I’m not daddy’s little girl because for me that would just be weird.  If you knew my dad you would understand why.  He’s not going to read fairy tales (he tends to believe in only the reality of things), he isn’t going to learn how to braid hair (he thinks hair should be simple, not excessively displayed and adding twelve sparkly clips is a no-no), and he isn’t going to have a spontaneous snowball fight while shoveling the driveway (the point is to clear the snow away, not make a bigger mess; also he hates snow).  Overall, my dad is a pretty funny dude and I’m glad he’s my dad.

It’s better to be different anyways.  Who wants to be just any old daddy’s little girl? I’m Chuck’s daughter and there are only two people in the world who can say that.  We’re pretty elite.  So here is my list of 10 things I want my dad to know.

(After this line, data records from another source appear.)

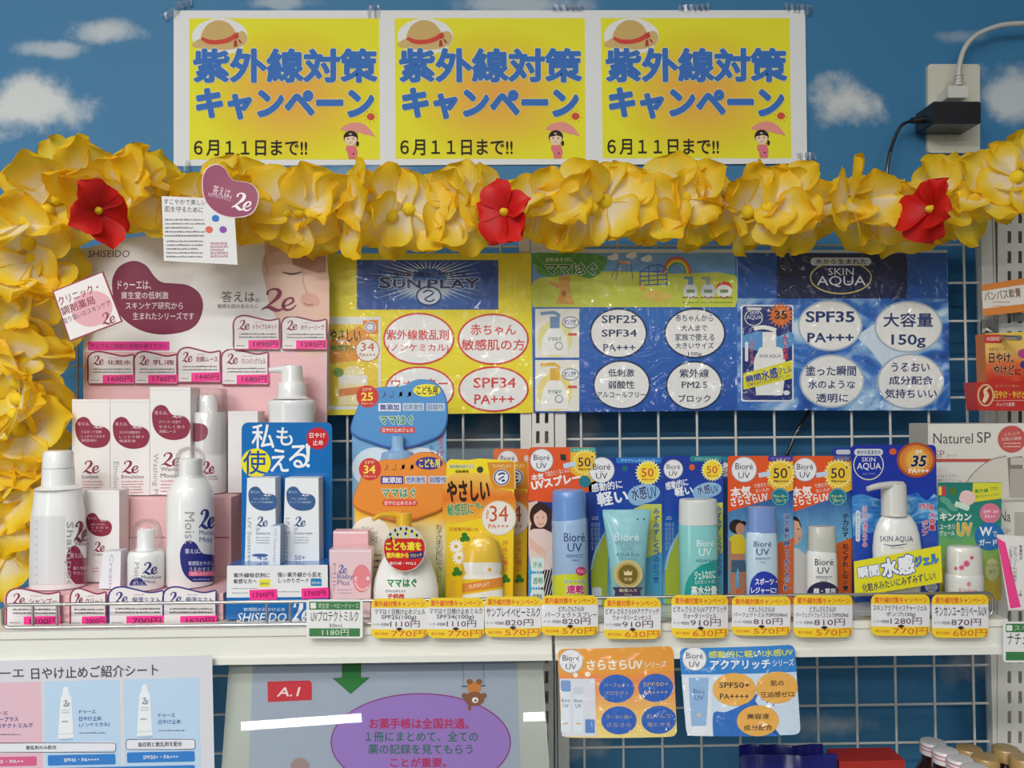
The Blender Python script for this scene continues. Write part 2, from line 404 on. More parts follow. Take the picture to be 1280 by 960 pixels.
# ------------------------------------------------------------------ bottle in pixels
class Round:
    """A turned body whose silhouette is given in pixels: prof = (row, half width) on the upright plane through its axis."""
    def __init__(s, cx, D, prof, ey=1.0):
        s.D = D; s.ey = ey; m = prof[len(prof) // 2][0]; s.cx = cx; s.ax = at(cx, m, D).x; s.hw = max(h for y, h in prof); s.bot = prof[-1][0]
        k = D / FPX * D / hypot(D, s.ax); s.prof = [(at(cx, y, D).z, h * k) for y, h in prof]
    def body(s, mb, mat, seg=44, **kw): mb.rings(s.ax, s.D, s.prof, mat, s.ey, seg, **kw)
    def rad(s, z):
        P = s.prof
        if z >= P[0][0]: return P[0][1]
        for (za, ra), (zb, rb) in zip(P, P[1:]):
            if zb <= z <= za: return rb if za == zb else ra + (rb - ra) * (za - z) / (za - zb)
        return P[-1][1]
    def surf(s):
        def f(px, py, l):
            d = ray(px, py); d = d / d.y; t = s.D
            for _ in range(4):                       # where the sight line meets the oval section at that height
                r = max(s.rad(CAM.z + d.z * t), 1e-4); e = r * s.ey
                A = (d.x / r) ** 2 + 1 / e ** 2; B = -2 * (d.x * s.ax / r ** 2 + s.D / e ** 2); C = (s.ax / r) ** 2 + (s.D / e) ** 2 - 1
                q = B * B - 4 * A * C; t = (-B - sqrt(max(q, 0))) / (2 * A)
            p = CAM + d * t; v = Vector(((p.x - s.ax) / r, (p.y - s.D) / e, 0))
            if v.length > 1: v /= v.length; p = Vector((s.ax + v.x * r, s.D + v.y * e, p.z))
            return p + Vector((v.x / r, v.y / e, 0)).normalized() * (l * STEP + .0001)
        return f
    def art(s, fin='plastic'):
        h = s.hw; a = Art(s.surf(), fin, [s.cx + h * sin(radians(6 * k)) for k in range(-14, 15)] + [s.cx - h * .999, s.cx + h * .999]); a.bot = s.bot - 2.5; return a
# ================================================================== SETTING
def sky_paper():
    m = bpy.data.materials.new('sky_wallpaper'); m.use_nodes = True; nt = m.node_tree; L = nt.links.new
    b = nt.nodes['Principled BSDF']; b.inputs['Roughness'].default_value = 0.6
    co = nn(nt, 'ShaderNodeTexCoord'); no = nn(nt, 'ShaderNodeTexNoise'); no.inputs['Scale'].default_value = 14; no.inputs['Detail'].default_value = 7
    no.inputs['Roughness'].default_value = 0.6; L(co.outputs['Object'], no.inputs['Vector'])
    acc = None
    for px, py, rx, ry, k in ((140, 40, 62, 22, .75), (62, 62, 62, 14, .6), (30, 130, 95, 48, .95), (640, 6, 110, 16, .6), (350, 4, 60, 12, .5),
                              (1058, 125, 68, 38, .95), (1262, 118, 60, 44, .8), (1195, 45, 40, 12, .3), (170, 228, 60, 30, .7), (1040, 905, 60, 22, .5), (1225, 830, 62, 34, .65),
                              (600, 560, 100, 55, .5), (705, 545, 75, 36, .6), (460, 215, 80, 16, .3), (1110, 440, 50, 30, .4), (720, 930, 50, 25, .4)):
        c = at(px, py, D_WALL); k1 = D_WALL / FPX
        s1 = nn(nt, 'ShaderNodeVectorMath', operation='SUBTRACT'); L(co.outputs['Object'], s1.inputs[0]); s1.inputs[1].default_value = c
        s2 = nn(nt, 'ShaderNodeVectorMath', operation='MULTIPLY'); L(s1.outputs[0], s2.inputs[0]); s2.inputs[1].default_value = (1 / (rx * k1), 0, 1 / (ry * k1))
        ln = nn(nt, 'ShaderNodeVectorMath', operation='LENGTH'); L(s2.outputs[0], ln.inputs[0])
        ad = nn(nt, 'ShaderNodeMath', operation='MULTIPLY_ADD'); L(no.outputs['Fac'], ad.inputs[0]); ad.inputs[1].default_value = 2.1; L(ln.outputs['Value'], ad.inputs[2])
        mr = nn(nt, 'ShaderNodeMapRange', interpolation_type='SMOOTHSTEP'); L(ad.outputs[0], mr.inputs[0])
        for i, v in enumerate((1.25, 2.0, k, 0.0)): mr.inputs[i + 1].default_value = v
        if acc is None: acc = mr.outputs[0]
        else:
            mx = nn(nt, 'ShaderNodeMath', operation='MAXIMUM'); L(acc, mx.inputs[0]); L(mr.outputs[0], mx.inputs[1]); acc = mx.outputs[0]
    mix = nn(nt, 'ShaderNodeMixRGB'); L(acc, mix.inputs[0]); mix.inputs[1].default_value = lin('357AA8'); mix.inputs[2].default_value = lin('D9DDDB')
    L(mix.outputs[0], b.inputs['Base Color'])
    return m
mb = MB(); mb.box((-2.2, D_WALL, 0), (2.2, D_WALL + .03, 2.75), sky_paper()); struct(mb.done('wall_back'))
mb = MB(); mb.box((-2.2, -4, -.03), (2.2, D_WALL, 0), M('9A968C', 'paper')); struct(mb.done('floor'))
STEEL = 'E4E3DC'; WIRE = 'D6D6D0'
# slotted uprights ---------------------------------------------------
def upright(x0, x1, cols, D, label, y0=262, y1=1010, py0=264):
    f = flat(D, piv=((x0 + x1) / 2, 400)); a = Art(f, 'plastic')
    xe = sorted([x0, x1] + [c for p in cols for c in p]); ye = [y0]; y = py0
    while y < y1 - 20: ye += [y, y + 15]; y += 25
    ye.append(y1)
    for i in range(len(xe) - 1):
        for j in range(len(ye) - 1):
            if (i % 2 == 1) and (j % 2 == 1): continue
            a.r(xe[i], ye[j], xe[i + 1], ye[j + 1], STEEL, 0)
    mb = MB(); a.into(mb); p0, p1 = at(x0, 500, D), at(x1, 500, D); zt, zb = at(x0, y0, D).z, at(x0, y1, D).z
    for lo, hi in (((p0.x, D + .0003, zb), (p0.x + .0018, D + .04, zt)), ((p1.x - .0018, D + .0003, zb), (p1.x, D + .04, zt)), ((p0.x, D + .04, zb), (p1.x, D + .042, zt))):
        mb.box(lo, hi, M(STEEL, 'plastic'))
    mb.box((p0.x, D + .0003, zt - .001), (p1.x, D + .04, zt), M(STEEL, 'plastic'))
    o = mb.done('slotted_upright'); single(o, label, 'shelf upright')
upright(665, 692, ((670, 674.5), (681, 685.5)), 1.062, 'white slotted metal upright between the two wire grid panels')
upright(1247, 1296, ((1259.5, 1264), (1273, 1277.5)), 1.062, 'white slotted metal upright behind the hanging ointment boxes')
def grid_panel(xs, ys, bars, label):
    mb = MB(); D = D_GRID
    for (x0, y0, x1, y1) in bars:
        mb.box((at(x0, 500, D).x, D - .006, at(640, y1, D).z), (at(x1, 500, D).x, D + .006, at(640, y0, D).z), M(STEEL, 'plastic'), .001)
    fr = mb.done('frame'); mb = MB()
    lo = min(b[0] for b in bars); hi = max(b[2] for b in bars); zt = at(640, 268, D).z; zb = at(640, 1000, D).z
    for x in xs:
        X = at(x, 600, D).x; mb.tube([(X, D, zt), (X, D, zb)], .0016, M(WIRE, 'plastic'), 8)
    xa, xb = at(lo, 600, D).x, at(hi, 600, D).x
    for y in ys:
        z = at(640, y, D).z; mb.tube([(xa, D + .003, z), (xb, D + .003, z)], .0016, M(WIRE, 'plastic'), 8)
    thing('wire_grid_panel', label, 'grid panel', [fr, mb.done('lattice')])
YS = [308 + 48.35 * k + .0028 * k * k for k in range(15)]
grid_panel([434.5 + 48.3 * k for k in range(-10, 5)], YS, [(-60, 263, 664, 276), (650, 276, 664, 1000)], 'white wire grid panel behind the pink display and the yellow cards')
grid_panel([727 + 48.4 * k for k in range(11)], YS, [(693, 263, 1242, 276), (693, 276, 707, 1000), (1228, 276, 1242, 1000)], 'white wire grid panel behind the blue and orange blister cards')
# shelves ------------------------------------------------------------
def shelf(xa, xb, label, z=None, D0=D_LIP, D1=1.05):
    z = Z_SHELF if z is None else z; x0 = at(xa, 781, D0).x; x1 = at(xb, 781, D0).x
    mb = MB(); mb.box((x0, D0 + .002, z - .004), (x1, D1, z), M('DDDDD6', 'plastic')); bd = mb.done('board')
    P = [(0.0, 0.0), (-.003, 0.0), (-.003, -.007), (-.0005, -.0085), (-.0005, -.027), (-.005, -.0285), (-.005, -.0345), (0.002, -.0345), (0.002, 0)]
    mb = MB(); n = len(P); vs = [(x, D0 + a, z + b) for x in (x0, x1) for a, b in P]
    mb.add(vs, [(i, (i + 1) % n, n + (i + 1) % n, n + i) for i in range(n)] + [tuple(range(n)), tuple(range(2 * n - 1, n - 1, -1))], M('E2E2DA', 'plastic')); lip = mb.done('front_lip')
    parts = [bd, lip]
    for k in (.004, x1 - x0 - .007):
        mb = MB(); X = x0 + k
        mb.add([(X + d, y, q) for d in (0, .003) for y, q in ((D0 + .03, z - .006), (D1, z - .006), (D1, z - .075), (D1 - .03, z - .075), (D0 + .03, z - .02))],
               [(0, 1, 2, 3, 4), (9, 8, 7, 6, 5)] + [(i, (i + 1) % 5, 5 + (i + 1) % 5, 5 + i) for i in range(5)], M(STEEL, 'plastic')); parts.append(mb.done('bracket'))
    return thing('shelf', label, 'shelf', parts)
shelf(-70, 689.5, 'white metal shelf under the pink and blue display stands')
shelf(693.5, 1258, 'white metal shelf under the blue and orange blister cards')
Z_LOW = at(1160, 925, .95).z - .105
shelf(560, 1330, 'white lower shelf under the small capped drink bottles', Z_LOW)
CHROME = M('C4C4C2', 'metal')
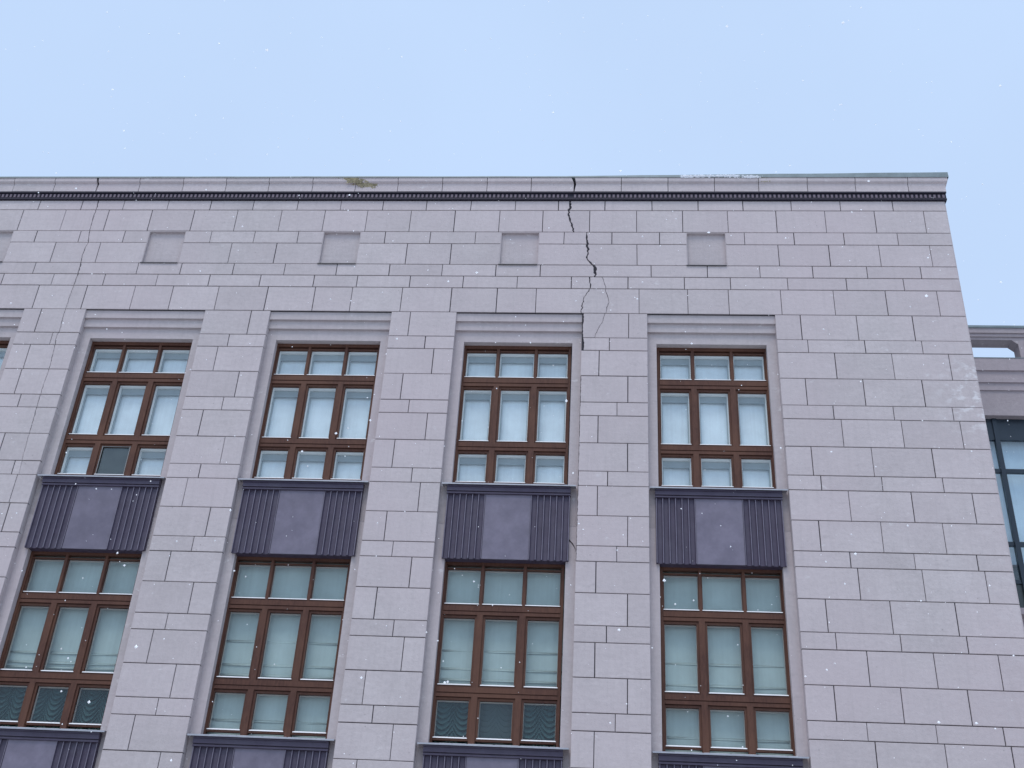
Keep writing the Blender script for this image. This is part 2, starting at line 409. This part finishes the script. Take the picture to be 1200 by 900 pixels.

  1. Every speech you gave about the dangers of driving is filed away in my head. Every day I become a more cautious driver because I hear you in my head telling me countless stories from your long history with driving.  So everytime we get in a car together you don’t have to repeat the lectures.  I got it the first time around but I’ll listen quietly because I know it makes you feel better.
  2. I might not say much but that doesn’t mean I don’t want to talk. Sometimes I’m just not ready to talk. We don’t have much to say to each other but that’s not for lack of trying.  Communication is not our strong suit so sometimes I just want to sit in peaceful quiet with you rather than engage in a raging argument.
  3. Thank you. Thank you for feeding me, clothing me, and giving me a great home to live in for the last 22 years. You work tirelessly every day to give me what I need.  You’re always there when I really need you.
  4. I’m sorry for all the pointless arguments I picked with you. I’m also sorry that the gray hairs on your head are probably a result of my stubborn need to argue for no reason.  But to be fair, I learned how to argue from you.  I am stubborn and stand up for what I believe in because you showed me how to never stop going after what I want.
  5. You have shown me how to stand up for myself in a mature and reasonable way. I might be hot headed sometimes (just like you) but you have shown me how to handle situations with grace and integrity. I respect your determination and I am a stronger woman because of you.
  6. I’m really glad you showed me the importance of small details. I may have gotten frustrated with you on more than one occasion for making us spend extra time on these small details but it has paid off. I know I can’t just ignore something little and expect it to get better.  I know that it is better in the long run to pay attention to the small details.  I still don’t know why we have to clean every bit of paper out of the paper shredder but I’ll do it and that qualifies as a small detail, right?
  7. I’m sorry I leave the lights on a lot. I think I’m getting better or at least I am trying to be better. Remember when I was nine and you said every time I left a light on I owed you a nickel? I’m really glad you didn’t collect on that.
  8. You have shown me that the world doesn’t revolve around me. You taught me how to be humble. I don’t always need to be the center of attention and I don’t always need to be right.  Let me tell you – that one took many long years to acknowledge.
  9. I forgive you for not always understanding. I left hair ties on the bathroom counters, went through my blue eye shadow phase, refused to wear a winter coat to school, talked back to you, argued about doing chores, cried for no reason, painted my nails to get out of yard work, and ate the last cookie. Those teenage years were rough on both of us and we still butt heads constantly.  I know now you didn’t understand and were probably afraid of me at times (I would have been afraid of me too, Dad).  Now that I’m older, I appreciate you even more for putting up with me when I was a little brat.
  10. I won’t ever be your little girl. But I will be a grown, smart, independent, classy, grateful woman who you call your daughter. And there is nothing else I would rather be.  So it’s okay that you don’t want to sit outside and drink a beer.

I love you, Dad. Happy Veteran’s Day.